**Work to complete:** Go through the data and copy every line exactly, but not the images.

**Material provided:**
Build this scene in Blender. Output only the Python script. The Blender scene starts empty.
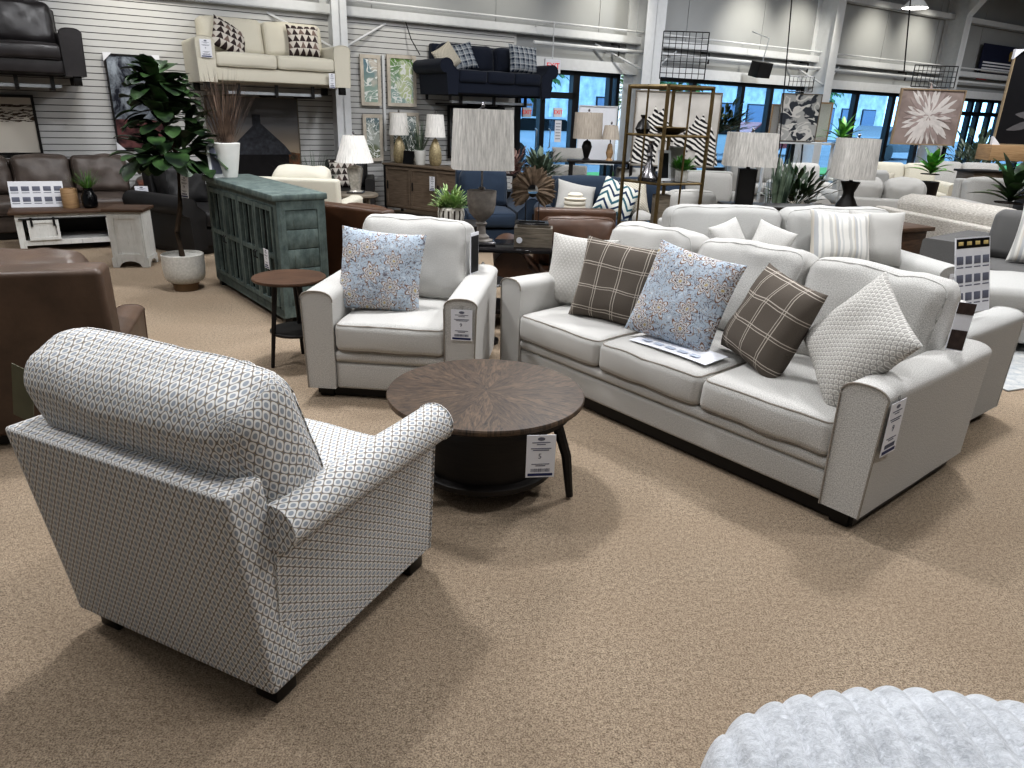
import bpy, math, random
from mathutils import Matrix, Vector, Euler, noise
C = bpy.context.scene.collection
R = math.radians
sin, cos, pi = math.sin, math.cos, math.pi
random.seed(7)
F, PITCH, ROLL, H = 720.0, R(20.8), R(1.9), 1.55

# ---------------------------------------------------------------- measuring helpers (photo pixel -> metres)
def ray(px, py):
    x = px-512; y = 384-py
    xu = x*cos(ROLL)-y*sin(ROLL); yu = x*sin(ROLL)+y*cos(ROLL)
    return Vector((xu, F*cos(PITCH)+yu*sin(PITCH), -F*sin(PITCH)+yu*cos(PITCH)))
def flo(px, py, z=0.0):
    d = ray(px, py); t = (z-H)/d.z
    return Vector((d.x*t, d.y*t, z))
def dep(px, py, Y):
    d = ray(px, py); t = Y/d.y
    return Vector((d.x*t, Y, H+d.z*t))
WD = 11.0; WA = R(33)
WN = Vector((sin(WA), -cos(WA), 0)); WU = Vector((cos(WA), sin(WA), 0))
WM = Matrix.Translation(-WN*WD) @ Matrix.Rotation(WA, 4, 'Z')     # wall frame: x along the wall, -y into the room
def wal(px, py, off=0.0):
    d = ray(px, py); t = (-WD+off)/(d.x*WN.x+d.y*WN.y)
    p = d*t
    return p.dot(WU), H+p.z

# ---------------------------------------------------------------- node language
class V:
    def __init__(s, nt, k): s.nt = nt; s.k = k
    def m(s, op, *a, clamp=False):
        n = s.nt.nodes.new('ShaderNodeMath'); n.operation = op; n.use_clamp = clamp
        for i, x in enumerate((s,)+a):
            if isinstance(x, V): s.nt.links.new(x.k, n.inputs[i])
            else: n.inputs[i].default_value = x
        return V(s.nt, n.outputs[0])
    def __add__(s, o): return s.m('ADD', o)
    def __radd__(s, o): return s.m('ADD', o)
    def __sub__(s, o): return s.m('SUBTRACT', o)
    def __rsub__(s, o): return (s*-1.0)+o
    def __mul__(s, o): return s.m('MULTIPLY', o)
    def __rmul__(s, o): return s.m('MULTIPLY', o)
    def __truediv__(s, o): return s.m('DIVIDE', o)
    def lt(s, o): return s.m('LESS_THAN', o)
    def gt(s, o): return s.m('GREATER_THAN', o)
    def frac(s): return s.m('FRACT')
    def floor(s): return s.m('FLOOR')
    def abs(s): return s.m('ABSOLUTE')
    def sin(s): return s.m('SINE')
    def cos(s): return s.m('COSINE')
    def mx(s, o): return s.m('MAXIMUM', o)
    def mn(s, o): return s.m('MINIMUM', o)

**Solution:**
Build this scene in Blender. Output only the Python script. The Blender scene starts empty.
import bpy, math, random
from mathutils import Matrix, Vector, Euler, noise
C = bpy.context.scene.collection
R = math.radians
sin, cos, pi = math.sin, math.cos, math.pi
random.seed(7)
F, PITCH, ROLL, H = 720.0, R(20.8), R(1.9), 1.55

# ---------------------------------------------------------------- measuring helpers (photo pixel -> metres)
def ray(px, py):
    x = px-512; y = 384-py
    xu = x*cos(ROLL)-y*sin(ROLL); yu = x*sin(ROLL)+y*cos(ROLL)
    return Vector((xu, F*cos(PITCH)+yu*sin(PITCH), -F*sin(PITCH)+yu*cos(PITCH)))
def flo(px, py, z=0.0):
    d = ray(px, py); t = (z-H)/d.z
    return Vector((d.x*t, d.y*t, z))
def dep(px, py, Y):
    d = ray(px, py); t = Y/d.y
    return Vector((d.x*t, Y, H+d.z*t))
WD = 11.0; WA = R(33)
WN = Vector((sin(WA), -cos(WA), 0)); WU = Vector((cos(WA), sin(WA), 0))
WM = Matrix.Translation(-WN*WD) @ Matrix.Rotation(WA, 4, 'Z')     # wall frame: x along the wall, -y into the room
def wal(px, py, off=0.0):
    d = ray(px, py); t = (-WD+off)/(d.x*WN.x+d.y*WN.y)
    p = d*t
    return p.dot(WU), H+p.z

# ---------------------------------------------------------------- node language
class V:
    def __init__(s, nt, k): s.nt = nt; s.k = k
    def m(s, op, *a, clamp=False):
        n = s.nt.nodes.new('ShaderNodeMath'); n.operation = op; n.use_clamp = clamp
        for i, x in enumerate((s,)+a):
            if isinstance(x, V): s.nt.links.new(x.k, n.inputs[i])
            else: n.inputs[i].default_value = x
        return V(s.nt, n.outputs[0])
    def __add__(s, o): return s.m('ADD', o)
    def __radd__(s, o): return s.m('ADD', o)
    def __sub__(s, o): return s.m('SUBTRACT', o)
    def __rsub__(s, o): return (s*-1.0)+o
    def __mul__(s, o): return s.m('MULTIPLY', o)
    def __rmul__(s, o): return s.m('MULTIPLY', o)
    def __truediv__(s, o): return s.m('DIVIDE', o)
    def lt(s, o): return s.m('LESS_THAN', o)
    def gt(s, o): return s.m('GREATER_THAN', o)
    def frac(s): return s.m('FRACT')
    def floor(s): return s.m('FLOOR')
    def abs(s): return s.m('ABSOLUTE')
    def sin(s): return s.m('SINE')
    def cos(s): return s.m('COSINE')
    def mx(s, o): return s.m('MAXIMUM', o)
    def mn(s, o): return s.m('MINIMUM', o)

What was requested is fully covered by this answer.